The Tory mask slipped even further this week as they voted to deny the continuation of free school meals to children living in poverty during the school holidays. The callous response from various MPs that amount to attacking parents for daring to have children without being wealthy reveals the contempt they hold working class people in and has rightly been met with outrage.

They have never felt the aching, gnawing, spirit sapping fear and despair of poverty, have never felt the humiliation of not having enough money to pay for the basic necessities of living and the way that this builds up to crush the resilience and aspirations of people living under this deliberately cruel system.

The narrative that we all must be self-reliant completely ignores the realities of existence for the vast majority of people. It pushes the sickening idea that people do not have the right to the means of existence but must somehow earn a place in the world. Rather than advocating for a system that allows everyone to live well, the Tories defend their bastions of regressive privilege with the belief that they deserve it, that they are somehow better than us simply by the accident of birth that saw them have access to all of the benefits that they zealously deny to others.

 The Tories often claim to be the Party of aspiration but this is provably untrue. By denying people the right to food security,  good quality housing and jobs that they can be proud of, the Conservative Party in government forces people to scramble desperately to survive and prevents them from living anything but a wretched existence unless they are willing to sacrifice their humanity and step on others to get ahead.

The Tories are punishing working class people for the crime of being born poor, reinforcing the stigmatisation of those who have limited means of support. They are trying to do what they have always done and turn us against each other so that we cannot concentrate our anger on them. The divide-and-conquer tactic is becoming ever more threadbare as it is wheeled out every time the government want to get away with something abhorrent and on this issue at least it seems to be failing.

People are aware that millions of children starving and living in poverty in one of the richest countries in the world is not the result of individual failures by their families, they are aware that it is fundamentally wrong that children should suffer like this and they are incandescent with rage that the government openly does not care about anything but propping up a rotten, failing system.

We know that this government can be forced to make U-turns, and the pressure is growing as anger mounts.

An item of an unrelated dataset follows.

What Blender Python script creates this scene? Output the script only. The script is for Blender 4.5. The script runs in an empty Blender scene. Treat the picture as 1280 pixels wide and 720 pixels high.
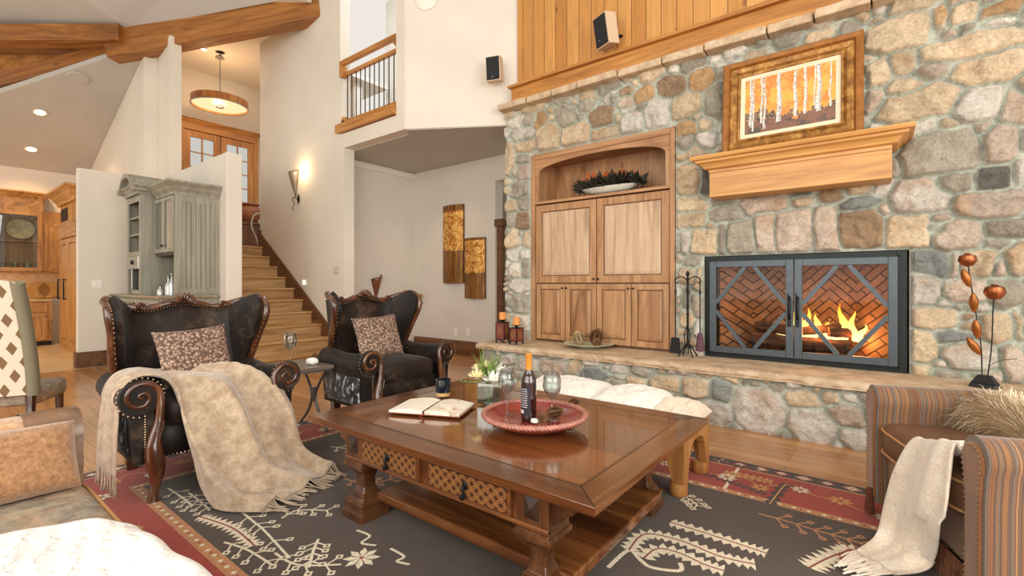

Individuals, businesses and charities are organising to provide meals to the ever growing number of children in poverty, while the disgusting hypocrisy of politicians who claim excessive expenses and subsidised meals in parliament but leave our most vulnerable to starve is causing clear resentment.

If they can find resources to bail out big business, to flog at their mates for failed contracts and for their own pet projects, then the money to feed, house and support people is clearly available – what is lacking is the political will in Parliament to permit us all a life worth living.

The Tories have resorted instead to attacking and trying to discredit Marcus Rashford and have doubled down on their position with pure Thatcherism, claiming that stopping children from starving would be “nationalising children”. Ben Bradley went as far as suggesting on Twitter that Free School Meal vouchers over the summer were “effectively” used for “crack dens and brothels”.

North Devon MP Selaine Saxby, in a now deleted Facebook post, said of businesses that have offered to help provide meals to the children the government has abandoned:

“I am delighted our local businesses have bounced back so much after lockdown they are able to give away food for free, and very much hope they will not be seeking any further government support.”

MPs object to being called ‘scum’ for their beliefs that some children are worth less than others, that parents must somehow win in this rigged system, that profit is the highest, indeed only, good. Scum is too kind a word to describe these people.